*To do:*
Search the material below for the word "high" and copy every line in which it occurs.

++++ Given data ++++

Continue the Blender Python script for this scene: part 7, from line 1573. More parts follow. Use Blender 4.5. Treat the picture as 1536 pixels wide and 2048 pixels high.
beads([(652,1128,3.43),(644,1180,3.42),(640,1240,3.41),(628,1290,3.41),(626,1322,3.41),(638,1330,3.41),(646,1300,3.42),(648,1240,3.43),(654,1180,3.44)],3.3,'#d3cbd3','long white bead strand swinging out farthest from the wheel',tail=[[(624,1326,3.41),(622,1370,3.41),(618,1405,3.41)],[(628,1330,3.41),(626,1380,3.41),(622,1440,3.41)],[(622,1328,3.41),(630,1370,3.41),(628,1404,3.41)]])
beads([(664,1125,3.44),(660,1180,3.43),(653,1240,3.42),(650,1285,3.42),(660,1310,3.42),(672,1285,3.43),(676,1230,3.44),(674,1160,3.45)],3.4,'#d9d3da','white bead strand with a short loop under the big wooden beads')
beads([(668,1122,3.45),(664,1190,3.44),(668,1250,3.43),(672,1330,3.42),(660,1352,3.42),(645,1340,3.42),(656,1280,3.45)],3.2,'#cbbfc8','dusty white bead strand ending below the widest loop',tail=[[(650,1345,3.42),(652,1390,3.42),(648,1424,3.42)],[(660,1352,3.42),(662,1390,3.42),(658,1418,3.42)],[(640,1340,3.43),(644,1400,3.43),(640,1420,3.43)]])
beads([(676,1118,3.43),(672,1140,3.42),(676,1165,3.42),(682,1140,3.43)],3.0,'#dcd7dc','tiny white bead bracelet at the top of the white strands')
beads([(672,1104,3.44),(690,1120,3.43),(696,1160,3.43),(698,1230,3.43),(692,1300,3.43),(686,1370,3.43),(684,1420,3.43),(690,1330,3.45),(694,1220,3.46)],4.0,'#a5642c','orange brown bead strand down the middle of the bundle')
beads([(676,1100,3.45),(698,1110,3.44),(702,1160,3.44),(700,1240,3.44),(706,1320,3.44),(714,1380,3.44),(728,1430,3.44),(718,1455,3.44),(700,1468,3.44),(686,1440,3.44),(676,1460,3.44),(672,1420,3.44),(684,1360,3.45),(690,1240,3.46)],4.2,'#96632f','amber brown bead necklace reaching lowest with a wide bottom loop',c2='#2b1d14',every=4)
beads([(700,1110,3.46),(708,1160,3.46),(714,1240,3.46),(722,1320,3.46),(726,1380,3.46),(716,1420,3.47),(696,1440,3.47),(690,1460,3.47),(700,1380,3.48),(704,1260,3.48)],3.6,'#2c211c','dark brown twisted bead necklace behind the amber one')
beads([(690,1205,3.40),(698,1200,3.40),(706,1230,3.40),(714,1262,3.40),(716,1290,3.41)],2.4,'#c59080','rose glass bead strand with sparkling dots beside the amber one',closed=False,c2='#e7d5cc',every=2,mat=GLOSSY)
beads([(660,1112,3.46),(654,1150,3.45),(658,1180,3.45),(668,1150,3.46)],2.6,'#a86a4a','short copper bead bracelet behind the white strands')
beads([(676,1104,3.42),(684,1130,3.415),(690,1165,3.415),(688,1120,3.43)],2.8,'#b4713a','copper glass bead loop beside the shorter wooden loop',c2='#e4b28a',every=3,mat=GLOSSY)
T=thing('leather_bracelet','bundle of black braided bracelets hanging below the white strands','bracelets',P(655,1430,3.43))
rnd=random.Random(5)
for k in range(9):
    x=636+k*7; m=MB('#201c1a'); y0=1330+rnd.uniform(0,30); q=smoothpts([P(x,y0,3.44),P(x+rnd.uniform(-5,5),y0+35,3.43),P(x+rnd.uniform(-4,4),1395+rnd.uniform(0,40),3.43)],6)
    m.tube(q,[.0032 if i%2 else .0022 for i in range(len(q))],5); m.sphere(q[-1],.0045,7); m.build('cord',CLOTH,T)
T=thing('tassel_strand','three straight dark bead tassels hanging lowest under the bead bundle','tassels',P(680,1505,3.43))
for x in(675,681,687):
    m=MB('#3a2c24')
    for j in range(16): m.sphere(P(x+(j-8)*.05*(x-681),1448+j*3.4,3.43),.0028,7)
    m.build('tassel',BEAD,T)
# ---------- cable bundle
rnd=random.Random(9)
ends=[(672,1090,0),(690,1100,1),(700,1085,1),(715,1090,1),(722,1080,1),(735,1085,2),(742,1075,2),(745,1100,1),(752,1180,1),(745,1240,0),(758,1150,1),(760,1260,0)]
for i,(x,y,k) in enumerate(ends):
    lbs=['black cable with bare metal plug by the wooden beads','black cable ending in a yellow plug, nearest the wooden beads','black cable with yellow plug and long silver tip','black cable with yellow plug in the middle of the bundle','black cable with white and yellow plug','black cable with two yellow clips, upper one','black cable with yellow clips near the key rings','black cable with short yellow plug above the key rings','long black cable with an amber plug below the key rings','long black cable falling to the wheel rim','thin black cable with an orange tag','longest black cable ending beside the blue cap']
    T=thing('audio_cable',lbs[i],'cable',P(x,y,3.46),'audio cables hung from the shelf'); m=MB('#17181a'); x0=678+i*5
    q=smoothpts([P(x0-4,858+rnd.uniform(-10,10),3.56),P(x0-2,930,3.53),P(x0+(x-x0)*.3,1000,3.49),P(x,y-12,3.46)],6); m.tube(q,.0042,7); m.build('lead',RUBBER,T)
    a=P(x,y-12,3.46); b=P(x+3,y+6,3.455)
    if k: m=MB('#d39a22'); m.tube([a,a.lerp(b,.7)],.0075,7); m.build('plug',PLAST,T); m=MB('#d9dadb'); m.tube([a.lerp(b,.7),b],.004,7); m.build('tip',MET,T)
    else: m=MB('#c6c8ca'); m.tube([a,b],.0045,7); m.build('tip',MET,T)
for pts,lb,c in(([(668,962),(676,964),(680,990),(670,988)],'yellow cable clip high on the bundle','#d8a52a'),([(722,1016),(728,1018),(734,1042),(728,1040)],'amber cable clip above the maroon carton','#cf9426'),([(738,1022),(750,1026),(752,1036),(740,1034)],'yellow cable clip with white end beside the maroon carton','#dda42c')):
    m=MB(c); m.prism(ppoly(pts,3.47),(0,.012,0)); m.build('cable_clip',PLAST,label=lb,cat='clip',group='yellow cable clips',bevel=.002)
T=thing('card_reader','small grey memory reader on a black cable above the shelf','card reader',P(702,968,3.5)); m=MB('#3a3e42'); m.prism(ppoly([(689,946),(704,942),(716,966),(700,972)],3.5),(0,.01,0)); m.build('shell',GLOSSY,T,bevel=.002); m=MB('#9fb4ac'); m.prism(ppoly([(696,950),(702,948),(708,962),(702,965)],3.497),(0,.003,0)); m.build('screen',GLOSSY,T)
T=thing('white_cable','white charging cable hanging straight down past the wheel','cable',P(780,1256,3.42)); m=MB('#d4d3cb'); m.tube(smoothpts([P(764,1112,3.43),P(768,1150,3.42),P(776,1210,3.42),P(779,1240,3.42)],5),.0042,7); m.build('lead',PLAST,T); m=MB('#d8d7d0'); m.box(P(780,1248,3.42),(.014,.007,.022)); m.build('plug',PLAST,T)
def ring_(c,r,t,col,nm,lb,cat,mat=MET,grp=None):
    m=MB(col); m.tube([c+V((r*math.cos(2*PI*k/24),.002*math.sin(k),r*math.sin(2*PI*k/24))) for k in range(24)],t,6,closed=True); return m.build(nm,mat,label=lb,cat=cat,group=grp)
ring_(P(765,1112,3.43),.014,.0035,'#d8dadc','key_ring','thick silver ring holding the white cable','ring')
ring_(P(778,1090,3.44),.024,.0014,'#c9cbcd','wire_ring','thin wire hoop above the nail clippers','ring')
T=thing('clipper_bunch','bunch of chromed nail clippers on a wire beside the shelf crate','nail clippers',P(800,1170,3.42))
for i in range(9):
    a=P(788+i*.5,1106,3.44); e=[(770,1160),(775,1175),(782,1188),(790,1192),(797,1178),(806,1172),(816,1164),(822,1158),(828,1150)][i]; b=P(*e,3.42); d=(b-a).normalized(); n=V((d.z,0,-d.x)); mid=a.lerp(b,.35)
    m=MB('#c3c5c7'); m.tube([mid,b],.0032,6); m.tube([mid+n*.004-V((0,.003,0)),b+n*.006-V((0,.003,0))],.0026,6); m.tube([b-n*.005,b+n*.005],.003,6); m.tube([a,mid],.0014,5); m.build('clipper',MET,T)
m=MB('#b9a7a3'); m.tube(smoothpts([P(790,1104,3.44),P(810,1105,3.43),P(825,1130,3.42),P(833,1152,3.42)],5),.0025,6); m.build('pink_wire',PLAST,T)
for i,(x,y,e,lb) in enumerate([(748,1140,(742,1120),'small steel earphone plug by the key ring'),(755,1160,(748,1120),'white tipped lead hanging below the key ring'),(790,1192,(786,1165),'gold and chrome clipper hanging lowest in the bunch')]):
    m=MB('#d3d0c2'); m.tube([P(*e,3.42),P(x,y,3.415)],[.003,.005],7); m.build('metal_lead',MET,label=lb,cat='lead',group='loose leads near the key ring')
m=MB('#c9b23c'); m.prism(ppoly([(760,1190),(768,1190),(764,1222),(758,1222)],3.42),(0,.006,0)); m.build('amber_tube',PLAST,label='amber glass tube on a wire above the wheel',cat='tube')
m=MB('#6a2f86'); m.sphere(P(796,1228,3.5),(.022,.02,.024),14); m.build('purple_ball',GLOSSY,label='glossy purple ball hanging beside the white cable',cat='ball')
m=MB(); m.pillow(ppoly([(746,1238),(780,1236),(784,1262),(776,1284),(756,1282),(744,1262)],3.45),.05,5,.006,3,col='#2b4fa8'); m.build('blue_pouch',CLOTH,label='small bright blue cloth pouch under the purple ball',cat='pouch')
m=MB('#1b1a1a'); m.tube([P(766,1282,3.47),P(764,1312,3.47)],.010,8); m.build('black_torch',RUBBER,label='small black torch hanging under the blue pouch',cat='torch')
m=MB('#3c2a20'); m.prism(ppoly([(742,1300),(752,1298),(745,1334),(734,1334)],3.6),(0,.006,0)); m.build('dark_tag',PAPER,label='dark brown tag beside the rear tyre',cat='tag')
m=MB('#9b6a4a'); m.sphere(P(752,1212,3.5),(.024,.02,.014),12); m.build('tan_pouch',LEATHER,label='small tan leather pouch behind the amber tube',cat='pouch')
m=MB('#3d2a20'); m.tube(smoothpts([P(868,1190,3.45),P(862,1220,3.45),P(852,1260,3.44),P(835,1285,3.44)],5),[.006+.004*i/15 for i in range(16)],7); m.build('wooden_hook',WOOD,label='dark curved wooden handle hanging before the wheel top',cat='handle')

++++

*Response for this exercise:*
Continue the Blender Python script for this scene: part 7, from line 1573. More parts follow. Use Blender 4.5. Treat the picture as 1536 pixels wide and 2048 pixels high.
for pts,lb,c in(([(668,962),(676,964),(680,990),(670,988)],'yellow cable clip high on the bundle','#d8a52a'),([(722,1016),(728,1018),(734,1042),(728,1040)],'amber cable clip above the maroon carton','#cf9426'),([(738,1022),(750,1026),(752,1036),(740,1034)],'yellow cable clip with white end beside the maroon carton','#dda42c')):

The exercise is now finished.